After serving as General Secretary of the Communication Workers Union, Alan entered Parliament in the 1997 landslide as MP for Hull West and Hessle. He soon climbed the junior ministerial ladder, with a series of portfolios from competitiveness and employment relations to higher and further education – despite having left school at the age of 15.
Seven years after entering parliament Alan was brought into Cabinet as Secretary of State for Work and Pensions. In less than a year he was promoted to Trade and Industry and then Education and Skills, before Gordon Brown became Prime Minister and moved him to Health. He stayed at the helm of Labour’s flagship department for two years, before taking over from Jacqui Smith at the Home Office where he remained for the rest of the Labour term of office.
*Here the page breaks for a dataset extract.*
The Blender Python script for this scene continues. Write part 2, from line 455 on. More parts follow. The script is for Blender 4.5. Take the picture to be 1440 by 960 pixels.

With such a wide range of government experience, Alan resonates with all manner of audiences. Aside from keynote presentations on related areas, he is also an adept and immensely engaging after dinner speaker. Along with tales of delivering the post in upmarket Buckinghamshire, he might well reveal how his last minute intervention saved the Prime Minister from rebranding the DTI. (Nobody else had spotted that the proposed name would inevitably result in it being known by an inappropriate acronym.)
Alan has served as a Director of Unity Trust Bank, on Labour’s National Executive Committee and on the Council of the TUC and of Ruskin College, Oxford. After 20 years as an MP, Alan stepped down from Parliamentary life, but remains an active voice in Labour politics, and on Brexit and electoral reform. He is a regular in the media, often appearing on the This Week sofa and even fronting his own programme on Radio 4, Alan Johnson: Failed Rock Star. His moving, entertaining and passionate memoir This Boy won the prestigious Orwell Prize for non-fiction, and its sequels Please, Mr Postman and The Long and Winding Road were equally acclaimed.